• _To be done_
Reproduce exactly the section that begins at the line containing "Model this scene" and ends at the line containing "cam_d.dof.aperture_fstop = 28.0", both lines included; omit all other lines.

★ ★ ★

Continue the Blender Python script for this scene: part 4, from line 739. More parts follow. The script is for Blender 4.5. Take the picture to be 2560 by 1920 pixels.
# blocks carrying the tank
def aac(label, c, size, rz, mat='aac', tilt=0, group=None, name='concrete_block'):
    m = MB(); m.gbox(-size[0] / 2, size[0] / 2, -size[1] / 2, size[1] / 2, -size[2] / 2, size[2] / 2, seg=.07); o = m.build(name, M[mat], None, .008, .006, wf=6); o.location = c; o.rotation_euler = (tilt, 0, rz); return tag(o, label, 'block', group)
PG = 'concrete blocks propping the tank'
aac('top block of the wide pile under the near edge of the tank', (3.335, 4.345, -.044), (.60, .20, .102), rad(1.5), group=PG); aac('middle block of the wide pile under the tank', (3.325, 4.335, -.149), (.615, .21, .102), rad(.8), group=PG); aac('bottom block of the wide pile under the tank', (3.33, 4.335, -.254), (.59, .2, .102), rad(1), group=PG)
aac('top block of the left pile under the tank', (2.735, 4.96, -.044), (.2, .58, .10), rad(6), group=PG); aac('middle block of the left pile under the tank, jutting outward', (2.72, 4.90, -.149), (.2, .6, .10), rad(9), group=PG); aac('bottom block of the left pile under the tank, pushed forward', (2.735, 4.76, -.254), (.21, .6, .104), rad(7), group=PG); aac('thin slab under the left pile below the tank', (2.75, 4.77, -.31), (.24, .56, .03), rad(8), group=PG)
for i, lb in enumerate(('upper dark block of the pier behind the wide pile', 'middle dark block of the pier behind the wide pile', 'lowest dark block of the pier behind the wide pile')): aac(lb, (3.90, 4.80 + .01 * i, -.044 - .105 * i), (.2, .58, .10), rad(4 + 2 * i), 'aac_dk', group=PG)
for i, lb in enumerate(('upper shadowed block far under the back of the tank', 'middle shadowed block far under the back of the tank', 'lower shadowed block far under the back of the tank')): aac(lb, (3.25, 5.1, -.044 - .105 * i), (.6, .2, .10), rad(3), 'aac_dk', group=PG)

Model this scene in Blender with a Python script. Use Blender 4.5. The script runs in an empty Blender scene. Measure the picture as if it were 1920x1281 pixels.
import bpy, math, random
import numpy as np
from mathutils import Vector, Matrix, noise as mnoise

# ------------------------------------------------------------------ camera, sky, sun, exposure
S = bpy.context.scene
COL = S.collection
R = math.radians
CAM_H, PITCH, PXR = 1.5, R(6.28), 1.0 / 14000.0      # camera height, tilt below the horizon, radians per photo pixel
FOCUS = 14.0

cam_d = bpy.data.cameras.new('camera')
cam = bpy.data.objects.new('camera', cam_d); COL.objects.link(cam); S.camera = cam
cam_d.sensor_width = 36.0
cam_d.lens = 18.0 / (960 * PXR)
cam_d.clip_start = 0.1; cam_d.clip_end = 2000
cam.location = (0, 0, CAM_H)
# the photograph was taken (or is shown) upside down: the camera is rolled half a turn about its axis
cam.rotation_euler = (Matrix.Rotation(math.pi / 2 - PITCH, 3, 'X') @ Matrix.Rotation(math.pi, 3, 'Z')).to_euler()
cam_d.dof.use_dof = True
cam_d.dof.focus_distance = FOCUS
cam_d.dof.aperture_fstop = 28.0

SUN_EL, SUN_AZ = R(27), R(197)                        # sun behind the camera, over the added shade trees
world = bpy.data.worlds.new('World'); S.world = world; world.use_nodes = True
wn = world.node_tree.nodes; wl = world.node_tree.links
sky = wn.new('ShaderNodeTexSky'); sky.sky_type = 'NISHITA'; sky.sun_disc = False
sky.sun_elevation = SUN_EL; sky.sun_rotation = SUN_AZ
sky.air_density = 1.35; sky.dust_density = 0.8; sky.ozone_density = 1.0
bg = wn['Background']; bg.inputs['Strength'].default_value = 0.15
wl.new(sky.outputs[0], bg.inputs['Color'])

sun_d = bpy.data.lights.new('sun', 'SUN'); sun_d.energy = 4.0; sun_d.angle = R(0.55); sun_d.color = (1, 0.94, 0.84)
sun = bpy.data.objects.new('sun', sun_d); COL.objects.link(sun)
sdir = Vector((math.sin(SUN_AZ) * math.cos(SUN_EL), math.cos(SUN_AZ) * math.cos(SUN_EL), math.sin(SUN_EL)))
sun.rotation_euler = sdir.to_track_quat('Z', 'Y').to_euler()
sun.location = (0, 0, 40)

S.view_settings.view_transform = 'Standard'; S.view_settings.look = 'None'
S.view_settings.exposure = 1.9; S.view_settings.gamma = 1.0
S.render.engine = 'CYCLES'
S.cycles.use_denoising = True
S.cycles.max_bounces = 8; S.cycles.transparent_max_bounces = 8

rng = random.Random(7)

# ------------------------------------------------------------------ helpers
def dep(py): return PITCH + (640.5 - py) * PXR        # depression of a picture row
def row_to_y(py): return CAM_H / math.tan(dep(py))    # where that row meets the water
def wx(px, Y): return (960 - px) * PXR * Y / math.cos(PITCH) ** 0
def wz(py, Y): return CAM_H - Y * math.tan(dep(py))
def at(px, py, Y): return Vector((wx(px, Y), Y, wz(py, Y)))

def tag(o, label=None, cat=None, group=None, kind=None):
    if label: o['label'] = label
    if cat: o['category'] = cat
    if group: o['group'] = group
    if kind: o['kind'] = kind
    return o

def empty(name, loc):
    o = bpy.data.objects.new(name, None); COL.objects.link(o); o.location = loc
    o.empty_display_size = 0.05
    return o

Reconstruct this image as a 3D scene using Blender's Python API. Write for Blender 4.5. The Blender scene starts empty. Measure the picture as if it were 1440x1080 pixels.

★ ★ ★

• _Answer for this exercise_
Model this scene in Blender with a Python script. Use Blender 4.5. The script runs in an empty Blender scene. Measure the picture as if it were 1920x1281 pixels.
import bpy, math, random
import numpy as np
from mathutils import Vector, Matrix, noise as mnoise

# ------------------------------------------------------------------ camera, sky, sun, exposure
S = bpy.context.scene
COL = S.collection
R = math.radians
CAM_H, PITCH, PXR = 1.5, R(6.28), 1.0 / 14000.0      # camera height, tilt below the horizon, radians per photo pixel
FOCUS = 14.0

cam_d = bpy.data.cameras.new('camera')
cam = bpy.data.objects.new('camera', cam_d); COL.objects.link(cam); S.camera = cam
cam_d.sensor_width = 36.0
cam_d.lens = 18.0 / (960 * PXR)
cam_d.clip_start = 0.1; cam_d.clip_end = 2000
cam.location = (0, 0, CAM_H)
# the photograph was taken (or is shown) upside down: the camera is rolled half a turn about its axis
cam.rotation_euler = (Matrix.Rotation(math.pi / 2 - PITCH, 3, 'X') @ Matrix.Rotation(math.pi, 3, 'Z')).to_euler()
cam_d.dof.use_dof = True
cam_d.dof.focus_distance = FOCUS
cam_d.dof.aperture_fstop = 28.0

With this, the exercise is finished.